**What is needed:** From the entries that follow, reproduce exactly and only the lines from the line with "Keep writing the" to the line with "m.build('bag', vb)", endpoints included.

═════ Input material

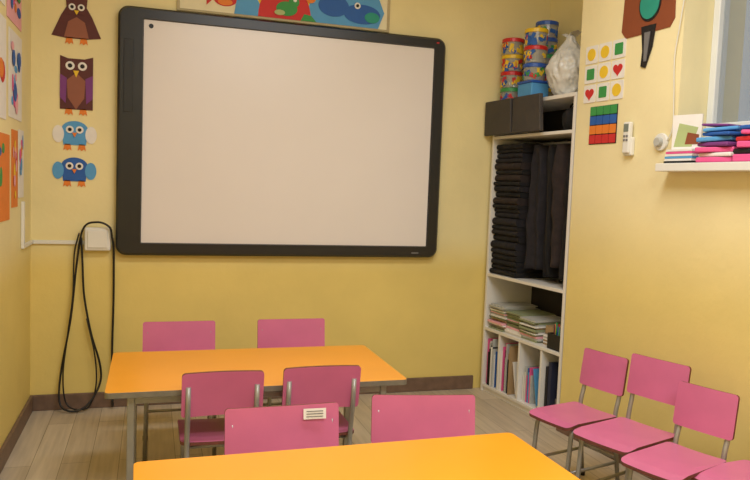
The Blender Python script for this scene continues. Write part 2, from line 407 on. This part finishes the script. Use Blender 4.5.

══════════
═════ Input material

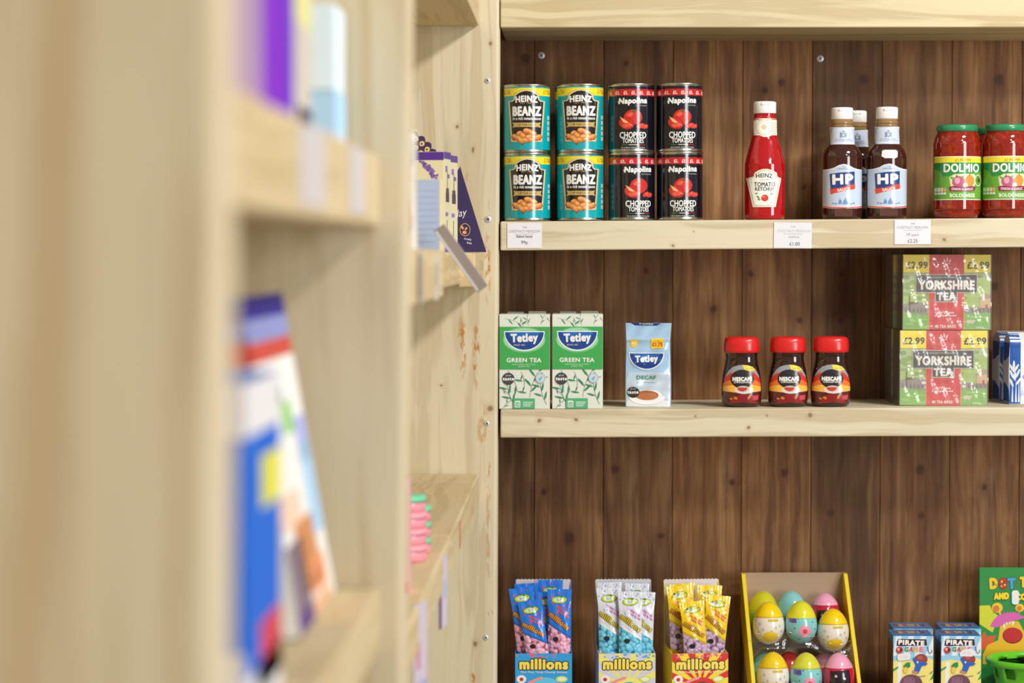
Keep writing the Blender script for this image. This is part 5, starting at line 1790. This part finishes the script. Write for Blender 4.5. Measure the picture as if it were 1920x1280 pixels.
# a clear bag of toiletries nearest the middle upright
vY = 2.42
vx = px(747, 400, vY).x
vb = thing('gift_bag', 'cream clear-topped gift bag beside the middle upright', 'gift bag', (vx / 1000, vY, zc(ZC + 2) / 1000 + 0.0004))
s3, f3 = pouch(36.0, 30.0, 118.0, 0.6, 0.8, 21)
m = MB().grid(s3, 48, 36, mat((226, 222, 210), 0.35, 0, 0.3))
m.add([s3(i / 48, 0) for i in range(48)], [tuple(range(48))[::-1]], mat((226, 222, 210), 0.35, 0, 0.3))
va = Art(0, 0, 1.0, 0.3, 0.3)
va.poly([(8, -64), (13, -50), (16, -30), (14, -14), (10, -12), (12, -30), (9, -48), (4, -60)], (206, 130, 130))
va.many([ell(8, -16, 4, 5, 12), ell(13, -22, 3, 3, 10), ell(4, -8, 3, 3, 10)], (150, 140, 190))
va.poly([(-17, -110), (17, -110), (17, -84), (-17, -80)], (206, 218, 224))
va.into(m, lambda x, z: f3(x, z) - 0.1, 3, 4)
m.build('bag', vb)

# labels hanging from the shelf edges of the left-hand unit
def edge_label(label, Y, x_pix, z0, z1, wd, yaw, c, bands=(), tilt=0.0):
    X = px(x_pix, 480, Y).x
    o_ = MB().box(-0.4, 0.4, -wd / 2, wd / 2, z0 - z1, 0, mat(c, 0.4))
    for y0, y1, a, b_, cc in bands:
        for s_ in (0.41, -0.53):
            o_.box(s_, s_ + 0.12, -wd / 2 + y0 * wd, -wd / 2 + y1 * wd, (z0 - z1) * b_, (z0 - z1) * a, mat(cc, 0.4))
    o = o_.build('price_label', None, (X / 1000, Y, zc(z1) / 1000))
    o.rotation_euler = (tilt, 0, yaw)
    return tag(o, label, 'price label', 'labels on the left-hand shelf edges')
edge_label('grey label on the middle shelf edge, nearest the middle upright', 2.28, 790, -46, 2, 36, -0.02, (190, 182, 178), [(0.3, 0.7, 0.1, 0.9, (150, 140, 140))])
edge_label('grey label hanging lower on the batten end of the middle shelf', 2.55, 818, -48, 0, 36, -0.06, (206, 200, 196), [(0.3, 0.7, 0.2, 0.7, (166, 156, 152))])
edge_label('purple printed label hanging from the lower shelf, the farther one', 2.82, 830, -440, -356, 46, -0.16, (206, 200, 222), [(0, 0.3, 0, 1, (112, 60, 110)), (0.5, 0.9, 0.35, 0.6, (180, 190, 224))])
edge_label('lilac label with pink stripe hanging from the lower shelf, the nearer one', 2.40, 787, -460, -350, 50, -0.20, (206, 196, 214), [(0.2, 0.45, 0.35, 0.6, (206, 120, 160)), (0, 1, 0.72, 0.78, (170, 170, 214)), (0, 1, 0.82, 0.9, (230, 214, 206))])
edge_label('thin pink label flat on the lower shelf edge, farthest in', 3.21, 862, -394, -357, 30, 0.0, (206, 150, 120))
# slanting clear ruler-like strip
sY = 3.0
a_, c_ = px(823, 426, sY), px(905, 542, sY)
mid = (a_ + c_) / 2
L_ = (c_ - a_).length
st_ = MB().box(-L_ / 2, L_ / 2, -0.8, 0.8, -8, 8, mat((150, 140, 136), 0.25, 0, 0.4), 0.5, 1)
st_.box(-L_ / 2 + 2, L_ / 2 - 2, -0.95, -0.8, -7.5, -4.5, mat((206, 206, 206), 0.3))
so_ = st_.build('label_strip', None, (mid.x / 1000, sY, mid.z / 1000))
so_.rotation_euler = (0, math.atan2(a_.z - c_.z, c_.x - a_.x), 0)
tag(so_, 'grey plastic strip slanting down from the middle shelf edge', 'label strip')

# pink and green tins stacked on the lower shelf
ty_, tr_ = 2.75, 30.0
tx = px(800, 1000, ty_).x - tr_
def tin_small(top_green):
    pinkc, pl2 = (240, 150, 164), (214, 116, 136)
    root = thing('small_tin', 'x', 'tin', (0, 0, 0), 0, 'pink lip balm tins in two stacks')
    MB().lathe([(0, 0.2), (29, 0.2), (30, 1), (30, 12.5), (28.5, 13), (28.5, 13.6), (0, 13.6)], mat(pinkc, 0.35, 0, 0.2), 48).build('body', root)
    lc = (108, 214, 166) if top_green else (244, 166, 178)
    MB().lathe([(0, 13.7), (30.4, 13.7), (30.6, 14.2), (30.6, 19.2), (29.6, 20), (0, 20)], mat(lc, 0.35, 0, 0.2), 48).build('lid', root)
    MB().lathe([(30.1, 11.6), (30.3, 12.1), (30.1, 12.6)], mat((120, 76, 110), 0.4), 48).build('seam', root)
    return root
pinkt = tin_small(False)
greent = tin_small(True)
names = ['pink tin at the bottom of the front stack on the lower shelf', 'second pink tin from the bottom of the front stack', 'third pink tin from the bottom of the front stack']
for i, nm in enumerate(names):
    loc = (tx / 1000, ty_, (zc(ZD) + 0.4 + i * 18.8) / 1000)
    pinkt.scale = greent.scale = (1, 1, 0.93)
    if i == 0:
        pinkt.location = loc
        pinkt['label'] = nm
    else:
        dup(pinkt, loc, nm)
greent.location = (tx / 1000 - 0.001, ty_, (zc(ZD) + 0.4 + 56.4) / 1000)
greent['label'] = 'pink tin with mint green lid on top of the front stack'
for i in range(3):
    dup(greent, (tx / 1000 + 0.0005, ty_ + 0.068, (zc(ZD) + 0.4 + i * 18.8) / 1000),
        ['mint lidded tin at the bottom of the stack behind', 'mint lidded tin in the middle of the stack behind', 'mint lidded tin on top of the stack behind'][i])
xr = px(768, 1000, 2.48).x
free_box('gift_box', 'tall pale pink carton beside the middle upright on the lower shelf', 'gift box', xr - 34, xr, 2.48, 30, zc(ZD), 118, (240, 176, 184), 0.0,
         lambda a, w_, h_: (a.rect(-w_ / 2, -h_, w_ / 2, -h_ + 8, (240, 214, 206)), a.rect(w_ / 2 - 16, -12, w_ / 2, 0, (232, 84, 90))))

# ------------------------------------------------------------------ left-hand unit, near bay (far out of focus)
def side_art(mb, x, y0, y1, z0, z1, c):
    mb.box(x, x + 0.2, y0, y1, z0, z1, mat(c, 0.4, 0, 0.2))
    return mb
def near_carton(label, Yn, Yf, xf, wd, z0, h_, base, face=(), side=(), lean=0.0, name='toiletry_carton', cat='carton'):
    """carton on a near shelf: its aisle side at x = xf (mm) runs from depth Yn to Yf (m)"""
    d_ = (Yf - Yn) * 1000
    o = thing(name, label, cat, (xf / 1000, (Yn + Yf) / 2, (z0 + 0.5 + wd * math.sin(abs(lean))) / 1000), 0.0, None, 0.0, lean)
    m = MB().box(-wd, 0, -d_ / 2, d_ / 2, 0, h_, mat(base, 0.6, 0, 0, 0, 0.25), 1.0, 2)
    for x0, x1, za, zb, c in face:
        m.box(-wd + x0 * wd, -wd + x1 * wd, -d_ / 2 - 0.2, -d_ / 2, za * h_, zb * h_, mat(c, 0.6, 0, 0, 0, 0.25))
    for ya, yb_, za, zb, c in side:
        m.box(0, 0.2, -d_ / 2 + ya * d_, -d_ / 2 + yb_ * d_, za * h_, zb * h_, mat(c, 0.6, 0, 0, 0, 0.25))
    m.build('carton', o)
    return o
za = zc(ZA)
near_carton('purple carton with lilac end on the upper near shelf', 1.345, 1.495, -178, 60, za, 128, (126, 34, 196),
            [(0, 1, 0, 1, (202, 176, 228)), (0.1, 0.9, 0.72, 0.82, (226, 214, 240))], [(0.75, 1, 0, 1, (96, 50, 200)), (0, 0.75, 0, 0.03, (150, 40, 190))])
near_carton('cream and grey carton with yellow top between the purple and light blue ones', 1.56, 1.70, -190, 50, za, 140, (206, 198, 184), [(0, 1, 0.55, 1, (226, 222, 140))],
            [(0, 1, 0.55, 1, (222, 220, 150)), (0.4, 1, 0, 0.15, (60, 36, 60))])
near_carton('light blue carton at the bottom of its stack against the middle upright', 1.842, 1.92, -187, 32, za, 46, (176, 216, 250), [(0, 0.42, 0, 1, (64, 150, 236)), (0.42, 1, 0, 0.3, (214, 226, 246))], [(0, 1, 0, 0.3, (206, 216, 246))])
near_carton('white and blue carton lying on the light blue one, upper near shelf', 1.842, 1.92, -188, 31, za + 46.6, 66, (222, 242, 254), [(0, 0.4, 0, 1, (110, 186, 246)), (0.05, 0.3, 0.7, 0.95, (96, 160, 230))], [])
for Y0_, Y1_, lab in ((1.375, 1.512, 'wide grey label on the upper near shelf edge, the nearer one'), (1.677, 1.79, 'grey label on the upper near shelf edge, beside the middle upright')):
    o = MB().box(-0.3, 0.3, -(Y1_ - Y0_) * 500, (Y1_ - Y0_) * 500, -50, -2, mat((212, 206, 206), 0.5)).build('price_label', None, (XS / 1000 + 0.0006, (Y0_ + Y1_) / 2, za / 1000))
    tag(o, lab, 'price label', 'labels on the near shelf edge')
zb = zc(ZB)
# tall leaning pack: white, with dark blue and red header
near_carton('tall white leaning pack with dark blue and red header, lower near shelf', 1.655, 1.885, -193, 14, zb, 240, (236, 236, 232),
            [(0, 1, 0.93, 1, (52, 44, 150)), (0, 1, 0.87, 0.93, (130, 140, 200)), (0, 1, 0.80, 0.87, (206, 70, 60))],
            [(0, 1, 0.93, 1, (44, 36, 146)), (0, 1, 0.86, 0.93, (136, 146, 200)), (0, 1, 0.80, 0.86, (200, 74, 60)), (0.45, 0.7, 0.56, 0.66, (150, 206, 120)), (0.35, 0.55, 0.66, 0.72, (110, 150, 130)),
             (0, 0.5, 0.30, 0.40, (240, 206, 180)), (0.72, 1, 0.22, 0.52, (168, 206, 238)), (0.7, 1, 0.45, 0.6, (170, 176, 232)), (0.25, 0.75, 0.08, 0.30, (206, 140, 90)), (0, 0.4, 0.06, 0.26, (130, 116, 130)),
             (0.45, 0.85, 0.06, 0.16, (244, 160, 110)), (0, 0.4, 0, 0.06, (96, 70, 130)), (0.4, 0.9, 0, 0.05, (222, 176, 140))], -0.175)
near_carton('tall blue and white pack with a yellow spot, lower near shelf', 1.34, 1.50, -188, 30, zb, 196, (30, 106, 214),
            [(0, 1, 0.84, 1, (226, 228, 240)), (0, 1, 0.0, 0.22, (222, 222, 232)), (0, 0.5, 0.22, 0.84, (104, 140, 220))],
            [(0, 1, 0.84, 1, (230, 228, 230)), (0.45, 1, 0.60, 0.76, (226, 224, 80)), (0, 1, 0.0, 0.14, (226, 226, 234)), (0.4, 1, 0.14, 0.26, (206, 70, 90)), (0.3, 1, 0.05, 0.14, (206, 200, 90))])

══════════

**The response:**
Keep writing the Blender script for this image. This is part 5, starting at line 1790. This part finishes the script. Write for Blender 4.5. Measure the picture as if it were 1920x1280 pixels.
# a clear bag of toiletries nearest the middle upright
vY = 2.42
vx = px(747, 400, vY).x
vb = thing('gift_bag', 'cream clear-topped gift bag beside the middle upright', 'gift bag', (vx / 1000, vY, zc(ZC + 2) / 1000 + 0.0004))
s3, f3 = pouch(36.0, 30.0, 118.0, 0.6, 0.8, 21)
m = MB().grid(s3, 48, 36, mat((226, 222, 210), 0.35, 0, 0.3))
m.add([s3(i / 48, 0) for i in range(48)], [tuple(range(48))[::-1]], mat((226, 222, 210), 0.35, 0, 0.3))
va = Art(0, 0, 1.0, 0.3, 0.3)
va.poly([(8, -64), (13, -50), (16, -30), (14, -14), (10, -12), (12, -30), (9, -48), (4, -60)], (206, 130, 130))
va.many([ell(8, -16, 4, 5, 12), ell(13, -22, 3, 3, 10), ell(4, -8, 3, 3, 10)], (150, 140, 190))
va.poly([(-17, -110), (17, -110), (17, -84), (-17, -80)], (206, 218, 224))
va.into(m, lambda x, z: f3(x, z) - 0.1, 3, 4)
m.build('bag', vb)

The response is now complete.